Entre os pontos positivos apontados no relatório do governo está a sugestão da criação de uma unidade gestora intergovernamental, porém o documento não traz detalhes sobre recursos e cronograma, nem ações efetivas para criar condições reais de governança territorial na BR-319.

“Antes que se fale em repavimentação é preciso ter um plano concreto e recursos que garantam a atuação fortalecida dos órgãos públicos para a devida gestão do território, garantindo a integridade ambiental e os direitos de povos indígenas, comunidade tradicionais e agricultores familiares”, afirma a secretária-executiva do Observatório BR-319, Fernanda Meirelles.

“A realidade que vemos é que na região de influência da rodovia, não existem recursos suficientes nem para implementação e proteção das Unidades de Conservação já existentes. Estão passando o carro na frente dos bois, falando em rapavimentação antes de gestão, e já vimos que, na Amazônia, isso só resulta em destruição da floresta e problemas sociais.”

Para as organizações, repavimentar a rodovia sem levar em conta a falta de governança ambiental da região vai impactar negativamente ações de combate a queimadas, desmatamento, mudanças climáticas e proteção de áreas protegidas.
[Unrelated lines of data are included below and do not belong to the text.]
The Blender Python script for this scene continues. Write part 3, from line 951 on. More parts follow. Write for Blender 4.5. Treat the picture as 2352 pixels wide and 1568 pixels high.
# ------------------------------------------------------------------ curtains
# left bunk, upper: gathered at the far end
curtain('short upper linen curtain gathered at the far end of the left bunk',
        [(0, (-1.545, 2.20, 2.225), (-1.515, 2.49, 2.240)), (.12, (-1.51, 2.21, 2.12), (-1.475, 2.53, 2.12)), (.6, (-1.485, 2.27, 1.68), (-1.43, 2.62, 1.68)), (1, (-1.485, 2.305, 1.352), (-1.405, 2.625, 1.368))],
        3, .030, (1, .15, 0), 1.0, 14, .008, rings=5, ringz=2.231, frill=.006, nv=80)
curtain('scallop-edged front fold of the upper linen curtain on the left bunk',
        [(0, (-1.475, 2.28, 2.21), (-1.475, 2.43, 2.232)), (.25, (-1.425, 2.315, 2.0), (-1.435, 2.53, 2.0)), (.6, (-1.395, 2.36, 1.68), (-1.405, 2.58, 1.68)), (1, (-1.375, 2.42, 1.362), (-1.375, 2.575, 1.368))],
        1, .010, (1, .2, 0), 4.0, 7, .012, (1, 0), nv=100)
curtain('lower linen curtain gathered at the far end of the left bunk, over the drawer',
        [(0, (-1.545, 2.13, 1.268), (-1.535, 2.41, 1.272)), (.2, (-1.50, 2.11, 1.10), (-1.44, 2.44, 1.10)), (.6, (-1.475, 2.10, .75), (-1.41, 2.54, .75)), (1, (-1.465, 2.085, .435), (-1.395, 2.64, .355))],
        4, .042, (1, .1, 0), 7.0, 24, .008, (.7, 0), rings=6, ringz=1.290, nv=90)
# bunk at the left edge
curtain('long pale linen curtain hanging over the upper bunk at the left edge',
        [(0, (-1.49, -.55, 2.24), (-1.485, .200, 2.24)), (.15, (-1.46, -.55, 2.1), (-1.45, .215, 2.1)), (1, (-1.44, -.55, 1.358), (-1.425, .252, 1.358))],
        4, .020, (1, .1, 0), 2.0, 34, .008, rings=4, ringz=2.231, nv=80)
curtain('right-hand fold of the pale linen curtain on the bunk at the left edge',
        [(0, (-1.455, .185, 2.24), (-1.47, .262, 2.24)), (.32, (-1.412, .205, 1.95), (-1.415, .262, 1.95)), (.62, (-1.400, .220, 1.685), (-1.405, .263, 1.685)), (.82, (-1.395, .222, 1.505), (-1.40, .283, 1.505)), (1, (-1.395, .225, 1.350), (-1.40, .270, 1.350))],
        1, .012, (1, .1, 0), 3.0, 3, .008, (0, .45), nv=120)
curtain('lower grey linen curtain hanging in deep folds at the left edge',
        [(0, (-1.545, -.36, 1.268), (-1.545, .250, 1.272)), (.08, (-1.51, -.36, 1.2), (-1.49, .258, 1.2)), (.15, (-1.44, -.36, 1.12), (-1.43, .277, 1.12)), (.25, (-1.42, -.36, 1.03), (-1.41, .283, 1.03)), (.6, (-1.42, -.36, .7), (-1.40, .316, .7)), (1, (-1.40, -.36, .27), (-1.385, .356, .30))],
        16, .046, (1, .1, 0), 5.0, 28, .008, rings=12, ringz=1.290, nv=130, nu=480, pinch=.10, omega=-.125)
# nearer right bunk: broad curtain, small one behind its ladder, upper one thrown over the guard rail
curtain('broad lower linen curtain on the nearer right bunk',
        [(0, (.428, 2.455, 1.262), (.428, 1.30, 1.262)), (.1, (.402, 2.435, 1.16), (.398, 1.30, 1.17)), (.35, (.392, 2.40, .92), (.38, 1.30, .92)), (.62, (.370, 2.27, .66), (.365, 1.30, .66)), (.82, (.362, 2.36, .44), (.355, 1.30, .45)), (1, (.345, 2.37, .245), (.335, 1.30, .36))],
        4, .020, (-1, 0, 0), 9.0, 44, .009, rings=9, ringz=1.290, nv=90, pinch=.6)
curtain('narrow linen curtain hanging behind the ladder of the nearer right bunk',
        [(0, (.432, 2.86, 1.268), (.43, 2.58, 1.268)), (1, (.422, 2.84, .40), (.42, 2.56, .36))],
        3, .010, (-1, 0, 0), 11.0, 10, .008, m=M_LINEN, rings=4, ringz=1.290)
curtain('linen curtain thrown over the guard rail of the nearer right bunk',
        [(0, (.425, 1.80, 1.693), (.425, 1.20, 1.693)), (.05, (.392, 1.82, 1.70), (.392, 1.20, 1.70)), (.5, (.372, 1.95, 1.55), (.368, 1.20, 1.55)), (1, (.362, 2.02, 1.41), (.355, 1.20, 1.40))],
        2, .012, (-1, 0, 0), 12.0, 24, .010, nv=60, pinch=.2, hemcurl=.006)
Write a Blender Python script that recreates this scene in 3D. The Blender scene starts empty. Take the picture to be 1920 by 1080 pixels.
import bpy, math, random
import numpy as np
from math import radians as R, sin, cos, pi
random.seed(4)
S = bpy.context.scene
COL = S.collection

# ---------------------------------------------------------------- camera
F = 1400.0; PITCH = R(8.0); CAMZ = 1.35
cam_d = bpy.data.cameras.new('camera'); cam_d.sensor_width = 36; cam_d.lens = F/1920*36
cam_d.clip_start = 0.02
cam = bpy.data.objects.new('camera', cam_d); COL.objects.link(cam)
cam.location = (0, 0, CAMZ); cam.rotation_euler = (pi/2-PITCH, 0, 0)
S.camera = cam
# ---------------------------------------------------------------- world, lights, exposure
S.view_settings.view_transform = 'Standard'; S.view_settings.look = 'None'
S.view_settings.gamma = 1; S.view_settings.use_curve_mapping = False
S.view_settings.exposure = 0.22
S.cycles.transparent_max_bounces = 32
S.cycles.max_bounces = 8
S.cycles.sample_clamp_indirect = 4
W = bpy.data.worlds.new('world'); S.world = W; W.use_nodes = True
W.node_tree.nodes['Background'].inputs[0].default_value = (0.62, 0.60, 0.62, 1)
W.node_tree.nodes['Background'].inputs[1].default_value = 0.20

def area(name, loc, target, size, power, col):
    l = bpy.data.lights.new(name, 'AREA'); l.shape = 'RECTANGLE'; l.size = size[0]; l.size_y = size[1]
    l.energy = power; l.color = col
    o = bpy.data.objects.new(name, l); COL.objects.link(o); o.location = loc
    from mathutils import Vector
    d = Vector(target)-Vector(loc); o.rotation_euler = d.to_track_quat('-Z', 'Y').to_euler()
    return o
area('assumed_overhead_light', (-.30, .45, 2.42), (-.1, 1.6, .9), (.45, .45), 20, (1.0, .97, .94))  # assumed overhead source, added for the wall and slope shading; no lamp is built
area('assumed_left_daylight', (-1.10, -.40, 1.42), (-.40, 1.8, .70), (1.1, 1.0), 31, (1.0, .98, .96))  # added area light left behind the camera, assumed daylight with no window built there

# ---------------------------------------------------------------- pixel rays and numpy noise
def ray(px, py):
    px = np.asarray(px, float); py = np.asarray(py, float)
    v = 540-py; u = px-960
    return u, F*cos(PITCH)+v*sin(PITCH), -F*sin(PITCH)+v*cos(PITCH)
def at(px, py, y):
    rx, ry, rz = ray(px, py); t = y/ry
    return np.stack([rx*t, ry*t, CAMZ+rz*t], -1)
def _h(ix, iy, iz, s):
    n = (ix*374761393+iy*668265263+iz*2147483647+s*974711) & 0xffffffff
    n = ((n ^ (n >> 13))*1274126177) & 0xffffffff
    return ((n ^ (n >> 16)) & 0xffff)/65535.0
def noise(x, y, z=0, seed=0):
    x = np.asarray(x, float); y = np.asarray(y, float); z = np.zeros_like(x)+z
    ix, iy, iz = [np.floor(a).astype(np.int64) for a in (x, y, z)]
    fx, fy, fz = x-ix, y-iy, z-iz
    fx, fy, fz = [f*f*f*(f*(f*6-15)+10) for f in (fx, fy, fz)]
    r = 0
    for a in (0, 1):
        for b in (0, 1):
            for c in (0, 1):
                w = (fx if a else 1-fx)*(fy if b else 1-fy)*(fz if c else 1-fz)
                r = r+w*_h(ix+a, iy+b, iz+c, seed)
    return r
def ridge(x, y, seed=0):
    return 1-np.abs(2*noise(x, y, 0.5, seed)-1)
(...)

Para isso, é necessário que o governo federal assegure recursos financeiros e humanos. A nota também enfatiza que a licença prévia concedida para obras no trecho do meio da BR-319 está judicializada e é nula.

“Não há como dar continuidade ao processo de licenciamento da reconstrução e pavimentação do trecho do meio da BR-319. A licença prévia concedida pelo governo Bolsonaro está eivada de nulidade. Atestou-se a viabilidade ambiental da obra sem qualquer garantia de controle do desmatamento e dos impactos socioambientais, bem como sem a consulta prévia às comunidades locais”, alertou a coordenadora de políticas públicas do Observatório do Clima, Suely Araújo.

Outro ponto de crítica ao relatório é que o documento ignora pareceres e notas técnicas de órgãos como o Instituto Brasileiro do Meio Ambiente e dos Recursos Naturais Renováveis (Ibama) sobre as graves consequências que o asfaltamento da BR-319 pode trazer ao meio ambiente. Ao invés disso, o GT sustenta que a BR-319 é “ambientalmente viável”. O GT também ignorou informações produzidas pela academia e sociedade civil que apontam preocupações ambientais, sociais e econômicas sobre os impactos da recuperação da rodovia.

“Se a opção é pela repavimentação da BR-319, o governo federal deve conduzir um planejamento operacional – com recursos, cronograma e capacidades institucionais – com ações efetivas para enfrentar os riscos e problemas existentes e criar condições efetivas de governança territorial”, destacou o membro da secretaria executiva do GT Infra, Brent Millikan.

“Este plano deve incluir ações a serem iniciadas antes das obras, com metas claras, inclusive para servirem de ‘gatilho’ para o início das mesmas. Para avançar nesta direção, o atual GT BR-319 deveria ser ampliado para se tornar um comitê interministerial, envolvendo o comando do governo (Casa Civil/SG/PR) e órgãos chave como MMA/ICMBio/Ibama, MDA/Incra e MPI/Funai, Iphan/MinC – contando com espaço institucional para a participação de representantes da sociedade civil”, completou Millikan.




Participação da sociedade civil

A nota também destaca informações distorcidas no relatório sobre a ampla participação da sociedade civil e dos povos indígenas nas audiências públicas do GT BR-319. A mais grave é a de que um representante do povo indígena Parintintin teria relatado que são favoráveis à rodovia e que houve aprovação dos estudos, apresentados em audiências públicas como requisito para emissão da licença prévia. A informação é negada pela liderança Raimundo Parintintin, que participou da audiência, mas como coordenador-regional da Coordenação Regional Madeira, da Fundação Nacional dos Povos Indígenas (Funai).

O relatório também afirma que não houve contribuições ou apontamentos por parte das organizações da sociedade civil convidadas para as audiências públicas a respeito das obras na BR-319; porém, o convite às organizações foi feito em cima da hora, impossibilitando a participação presencial. O GT também não disponibilizou links para a participação on-line das organizações.

“O relatório técnico elaborado em 90 dias pelo Grupo de Trabalho apresenta lacunas significativas que comprometem a capacidade de abordar e gerir adequadamente os impactos ambientais e sociais de um projeto de tal magnitude”, diz trecho da nota das organizações.